Print the data that follows exactly.
-- Begin --
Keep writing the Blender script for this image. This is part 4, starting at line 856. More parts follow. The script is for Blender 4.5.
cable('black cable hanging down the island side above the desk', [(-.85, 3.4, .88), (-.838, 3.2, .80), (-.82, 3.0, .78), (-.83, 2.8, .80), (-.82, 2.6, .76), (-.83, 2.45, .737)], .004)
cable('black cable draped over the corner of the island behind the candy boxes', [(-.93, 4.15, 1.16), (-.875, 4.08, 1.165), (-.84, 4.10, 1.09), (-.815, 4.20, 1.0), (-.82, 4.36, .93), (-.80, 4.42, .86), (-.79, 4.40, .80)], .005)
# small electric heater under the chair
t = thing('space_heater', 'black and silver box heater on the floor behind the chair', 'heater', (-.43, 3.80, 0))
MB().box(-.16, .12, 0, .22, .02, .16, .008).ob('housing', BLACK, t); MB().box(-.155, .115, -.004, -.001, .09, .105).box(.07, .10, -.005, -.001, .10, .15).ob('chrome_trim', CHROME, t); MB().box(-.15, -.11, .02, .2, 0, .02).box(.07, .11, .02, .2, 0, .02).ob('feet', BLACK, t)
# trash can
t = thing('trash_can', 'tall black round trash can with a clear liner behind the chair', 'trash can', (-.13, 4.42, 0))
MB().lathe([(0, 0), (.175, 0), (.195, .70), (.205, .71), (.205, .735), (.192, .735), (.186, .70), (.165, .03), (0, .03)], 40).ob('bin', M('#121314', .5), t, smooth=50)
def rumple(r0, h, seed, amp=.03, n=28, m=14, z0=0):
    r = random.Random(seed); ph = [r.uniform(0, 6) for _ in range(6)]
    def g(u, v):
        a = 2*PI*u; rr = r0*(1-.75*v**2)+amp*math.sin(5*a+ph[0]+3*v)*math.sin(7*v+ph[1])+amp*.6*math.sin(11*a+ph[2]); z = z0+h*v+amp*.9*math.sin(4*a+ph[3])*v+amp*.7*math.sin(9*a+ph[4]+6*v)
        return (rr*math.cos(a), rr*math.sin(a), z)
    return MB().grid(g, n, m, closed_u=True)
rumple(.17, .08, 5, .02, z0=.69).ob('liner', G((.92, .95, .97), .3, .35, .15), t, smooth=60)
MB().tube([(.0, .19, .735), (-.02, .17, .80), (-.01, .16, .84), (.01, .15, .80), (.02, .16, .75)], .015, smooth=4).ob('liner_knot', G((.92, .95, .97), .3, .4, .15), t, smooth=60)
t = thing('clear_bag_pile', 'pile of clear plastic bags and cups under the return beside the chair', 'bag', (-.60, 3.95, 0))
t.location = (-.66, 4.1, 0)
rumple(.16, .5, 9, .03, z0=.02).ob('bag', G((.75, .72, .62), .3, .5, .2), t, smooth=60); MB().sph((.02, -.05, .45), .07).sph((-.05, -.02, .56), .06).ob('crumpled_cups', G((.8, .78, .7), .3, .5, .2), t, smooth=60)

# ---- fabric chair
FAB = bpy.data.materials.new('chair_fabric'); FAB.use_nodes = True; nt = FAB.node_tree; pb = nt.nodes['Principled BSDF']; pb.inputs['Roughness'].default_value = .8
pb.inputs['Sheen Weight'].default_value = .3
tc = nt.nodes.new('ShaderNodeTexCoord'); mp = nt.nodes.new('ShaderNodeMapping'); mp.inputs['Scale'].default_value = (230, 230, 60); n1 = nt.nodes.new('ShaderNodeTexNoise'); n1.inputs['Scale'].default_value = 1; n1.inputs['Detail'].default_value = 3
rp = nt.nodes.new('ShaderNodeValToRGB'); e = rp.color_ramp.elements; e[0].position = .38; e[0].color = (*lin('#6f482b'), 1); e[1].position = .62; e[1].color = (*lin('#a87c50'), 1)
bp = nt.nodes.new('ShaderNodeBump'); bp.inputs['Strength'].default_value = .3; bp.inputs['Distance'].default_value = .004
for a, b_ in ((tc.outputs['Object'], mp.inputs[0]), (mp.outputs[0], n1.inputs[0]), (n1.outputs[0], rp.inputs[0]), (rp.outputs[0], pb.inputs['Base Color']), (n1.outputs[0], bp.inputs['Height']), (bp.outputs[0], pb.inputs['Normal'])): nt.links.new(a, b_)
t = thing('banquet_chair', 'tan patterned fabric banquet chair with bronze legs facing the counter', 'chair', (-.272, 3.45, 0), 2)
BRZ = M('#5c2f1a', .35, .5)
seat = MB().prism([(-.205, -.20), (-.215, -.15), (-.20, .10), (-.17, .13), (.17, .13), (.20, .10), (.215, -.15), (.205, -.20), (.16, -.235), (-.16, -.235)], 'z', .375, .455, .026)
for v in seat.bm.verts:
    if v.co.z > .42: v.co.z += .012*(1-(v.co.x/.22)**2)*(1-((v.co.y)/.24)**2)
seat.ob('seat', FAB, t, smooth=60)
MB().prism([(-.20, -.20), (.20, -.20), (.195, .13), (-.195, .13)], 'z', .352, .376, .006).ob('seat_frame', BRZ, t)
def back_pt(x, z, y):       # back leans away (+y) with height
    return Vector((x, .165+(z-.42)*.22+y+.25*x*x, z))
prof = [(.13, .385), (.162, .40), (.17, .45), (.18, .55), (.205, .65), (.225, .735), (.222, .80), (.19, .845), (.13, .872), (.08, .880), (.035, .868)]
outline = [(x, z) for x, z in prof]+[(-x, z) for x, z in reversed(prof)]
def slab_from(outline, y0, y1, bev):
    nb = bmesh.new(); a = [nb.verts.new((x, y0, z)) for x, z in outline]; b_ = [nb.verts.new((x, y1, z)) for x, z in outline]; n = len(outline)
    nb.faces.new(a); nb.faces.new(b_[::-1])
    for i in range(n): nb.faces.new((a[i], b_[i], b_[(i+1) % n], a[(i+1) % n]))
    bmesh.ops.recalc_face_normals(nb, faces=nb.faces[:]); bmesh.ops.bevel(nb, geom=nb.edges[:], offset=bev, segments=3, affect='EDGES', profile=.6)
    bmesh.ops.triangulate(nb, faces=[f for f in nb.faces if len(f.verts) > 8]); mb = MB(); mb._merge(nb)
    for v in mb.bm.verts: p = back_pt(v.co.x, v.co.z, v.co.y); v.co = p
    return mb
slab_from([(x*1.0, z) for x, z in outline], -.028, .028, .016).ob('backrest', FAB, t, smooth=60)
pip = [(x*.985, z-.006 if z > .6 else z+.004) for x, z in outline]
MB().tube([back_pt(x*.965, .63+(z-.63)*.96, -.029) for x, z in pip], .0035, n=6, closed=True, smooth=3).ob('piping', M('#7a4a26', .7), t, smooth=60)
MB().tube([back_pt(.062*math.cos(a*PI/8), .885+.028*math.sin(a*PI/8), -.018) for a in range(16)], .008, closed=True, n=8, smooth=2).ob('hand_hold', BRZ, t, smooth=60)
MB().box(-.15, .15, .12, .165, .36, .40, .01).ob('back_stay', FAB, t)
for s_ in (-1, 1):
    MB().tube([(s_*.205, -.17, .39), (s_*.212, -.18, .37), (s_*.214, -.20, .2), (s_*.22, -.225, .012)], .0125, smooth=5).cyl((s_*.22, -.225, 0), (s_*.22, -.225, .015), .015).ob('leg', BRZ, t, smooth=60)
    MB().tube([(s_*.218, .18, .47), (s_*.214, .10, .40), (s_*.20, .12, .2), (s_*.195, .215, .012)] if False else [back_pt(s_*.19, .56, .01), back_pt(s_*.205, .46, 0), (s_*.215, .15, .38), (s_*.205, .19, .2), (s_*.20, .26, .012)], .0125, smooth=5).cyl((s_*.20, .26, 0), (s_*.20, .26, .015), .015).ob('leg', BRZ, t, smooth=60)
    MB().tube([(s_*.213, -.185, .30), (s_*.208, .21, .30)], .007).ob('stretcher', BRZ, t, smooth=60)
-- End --
#### Exercise response
Keep writing the Blender script for this image. This is part 4, starting at line 856. More parts follow. The script is for Blender 4.5.
cable('black cable hanging down the island side above the desk', [(-.85, 3.4, .88), (-.838, 3.2, .80), (-.82, 3.0, .78), (-.83, 2.8, .80), (-.82, 2.6, .76), (-.83, 2.45, .737)], .004)
cable('black cable draped over the corner of the island behind the candy boxes', [(-.93, 4.15, 1.16), (-.875, 4.08, 1.165), (-.84, 4.10, 1.09), (-.815, 4.20, 1.0), (-.82, 4.36, .93), (-.80, 4.42, .86), (-.79, 4.40, .80)], .005)
# small electric heater under the chair
t = thing('space_heater', 'black and silver box heater on the floor behind the chair', 'heater', (-.43, 3.80, 0))
MB().box(-.16, .12, 0, .22, .02, .16, .008).ob('housing', BLACK, t); MB().box(-.155, .115, -.004, -.001, .09, .105).box(.07, .10, -.005, -.001, .10, .15).ob('chrome_trim', CHROME, t); MB().box(-.15, -.11, .02, .2, 0, .02).box(.07, .11, .02, .2, 0, .02).ob('feet', BLACK, t)
# trash can
t = thing('trash_can', 'tall black round trash can with a clear liner behind the chair', 'trash can', (-.13, 4.42, 0))
MB().lathe([(0, 0), (.175, 0), (.195, .70), (.205, .71), (.205, .735), (.192, .735), (.186, .70), (.165, .03), (0, .03)], 40).ob('bin', M('#121314', .5), t, smooth=50)
def rumple(r0, h, seed, amp=.03, n=28, m=14, z0=0):
    r = random.Random(seed); ph = [r.uniform(0, 6) for _ in range(6)]
    def g(u, v):
        a = 2*PI*u; rr = r0*(1-.75*v**2)+amp*math.sin(5*a+ph[0]+3*v)*math.sin(7*v+ph[1])+amp*.6*math.sin(11*a+ph[2]); z = z0+h*v+amp*.9*math.sin(4*a+ph[3])*v+amp*.7*math.sin(9*a+ph[4]+6*v)
        return (rr*math.cos(a), rr*math.sin(a), z)
    return MB().grid(g, n, m, closed_u=True)
rumple(.17, .08, 5, .02, z0=.69).ob('liner', G((.92, .95, .97), .3, .35, .15), t, smooth=60)
MB().tube([(.0, .19, .735), (-.02, .17, .80), (-.01, .16, .84), (.01, .15, .80), (.02, .16, .75)], .015, smooth=4).ob('liner_knot', G((.92, .95, .97), .3, .4, .15), t, smooth=60)
t = thing('clear_bag_pile', 'pile of clear plastic bags and cups under the return beside the chair', 'bag', (-.60, 3.95, 0))
t.location = (-.66, 4.1, 0)
rumple(.16, .5, 9, .03, z0=.02).ob('bag', G((.75, .72, .62), .3, .5, .2), t, smooth=60); MB().sph((.02, -.05, .45), .07).sph((-.05, -.02, .56), .06).ob('crumpled_cups', G((.8, .78, .7), .3, .5, .2), t, smooth=60)

# ---- fabric chair
FAB = bpy.data.materials.new('chair_fabric'); FAB.use_nodes = True; nt = FAB.node_tree; pb = nt.nodes['Principled BSDF']; pb.inputs['Roughness'].default_value = .8
pb.inputs['Sheen Weight'].default_value = .3
tc = nt.nodes.new('ShaderNodeTexCoord'); mp = nt.nodes.new('ShaderNodeMapping'); mp.inputs['Scale'].default_value = (230, 230, 60); n1 = nt.nodes.new('ShaderNodeTexNoise'); n1.inputs['Scale'].default_value = 1; n1.inputs['Detail'].default_value = 3
rp = nt.nodes.new('ShaderNodeValToRGB'); e = rp.color_ramp.elements; e[0].position = .38; e[0].color = (*lin('#6f482b'), 1); e[1].position = .62; e[1].color = (*lin('#a87c50'), 1)
bp = nt.nodes.new('ShaderNodeBump'); bp.inputs['Strength'].default_value = .3; bp.inputs['Distance'].default_value = .004
for a, b_ in ((tc.outputs['Object'], mp.inputs[0]), (mp.outputs[0], n1.inputs[0]), (n1.outputs[0], rp.inputs[0]), (rp.outputs[0], pb.inputs['Base Color']), (n1.outputs[0], bp.inputs['Height']), (bp.outputs[0], pb.inputs['Normal'])): nt.links.new(a, b_)
t = thing('banquet_chair', 'tan patterned fabric banquet chair with bronze legs facing the counter', 'chair', (-.272, 3.45, 0), 2)
BRZ = M('#5c2f1a', .35, .5)
seat = MB().prism([(-.205, -.20), (-.215, -.15), (-.20, .10), (-.17, .13), (.17, .13), (.20, .10), (.215, -.15), (.205, -.20), (.16, -.235), (-.16, -.235)], 'z', .375, .455, .026)
for v in seat.bm.verts:
    if v.co.z > .42: v.co.z += .012*(1-(v.co.x/.22)**2)*(1-((v.co.y)/.24)**2)
seat.ob('seat', FAB, t, smooth=60)
MB().prism([(-.20, -.20), (.20, -.20), (.195, .13), (-.195, .13)], 'z', .352, .376, .006).ob('seat_frame', BRZ, t)
def back_pt(x, z, y):       # back leans away (+y) with height
    return Vector((x, .165+(z-.42)*.22+y+.25*x*x, z))
prof = [(.13, .385), (.162, .40), (.17, .45), (.18, .55), (.205, .65), (.225, .735), (.222, .80), (.19, .845), (.13, .872), (.08, .880), (.035, .868)]
outline = [(x, z) for x, z in prof]+[(-x, z) for x, z in reversed(prof)]
def slab_from(outline, y0, y1, bev):
    nb = bmesh.new(); a = [nb.verts.new((x, y0, z)) for x, z in outline]; b_ = [nb.verts.new((x, y1, z)) for x, z in outline]; n = len(outline)
    nb.faces.new(a); nb.faces.new(b_[::-1])
    for i in range(n): nb.faces.new((a[i], b_[i], b_[(i+1) % n], a[(i+1) % n]))
    bmesh.ops.recalc_face_normals(nb, faces=nb.faces[:]); bmesh.ops.bevel(nb, geom=nb.edges[:], offset=bev, segments=3, affect='EDGES', profile=.6)
    bmesh.ops.triangulate(nb, faces=[f for f in nb.faces if len(f.verts) > 8]); mb = MB(); mb._merge(nb)
    for v in mb.bm.verts: p = back_pt(v.co.x, v.co.z, v.co.y); v.co = p
    return mb
slab_from([(x*1.0, z) for x, z in outline], -.028, .028, .016).ob('backrest', FAB, t, smooth=60)
pip = [(x*.985, z-.006 if z > .6 else z+.004) for x, z in outline]
MB().tube([back_pt(x*.965, .63+(z-.63)*.96, -.029) for x, z in pip], .0035, n=6, closed=True, smooth=3).ob('piping', M('#7a4a26', .7), t, smooth=60)
MB().tube([back_pt(.062*math.cos(a*PI/8), .885+.028*math.sin(a*PI/8), -.018) for a in range(16)], .008, closed=True, n=8, smooth=2).ob('hand_hold', BRZ, t, smooth=60)
MB().box(-.15, .15, .12, .165, .36, .40, .01).ob('back_stay', FAB, t)
for s_ in (-1, 1):
    MB().tube([(s_*.205, -.17, .39), (s_*.212, -.18, .37), (s_*.214, -.20, .2), (s_*.22, -.225, .012)], .0125, smooth=5).cyl((s_*.22, -.225, 0), (s_*.22, -.225, .015), .015).ob('leg', BRZ, t, smooth=60)
    MB().tube([(s_*.218, .18, .47), (s_*.214, .10, .40), (s_*.20, .12, .2), (s_*.195, .215, .012)] if False else [back_pt(s_*.19, .56, .01), back_pt(s_*.205, .46, 0), (s_*.215, .15, .38), (s_*.205, .19, .2), (s_*.20, .26, .012)], .0125, smooth=5).cyl((s_*.20, .26, 0), (s_*.20, .26, .015), .015).ob('leg', BRZ, t, smooth=60)
    MB().tube([(s_*.213, -.185, .30), (s_*.208, .21, .30)], .007).ob('stretcher', BRZ, t, smooth=60)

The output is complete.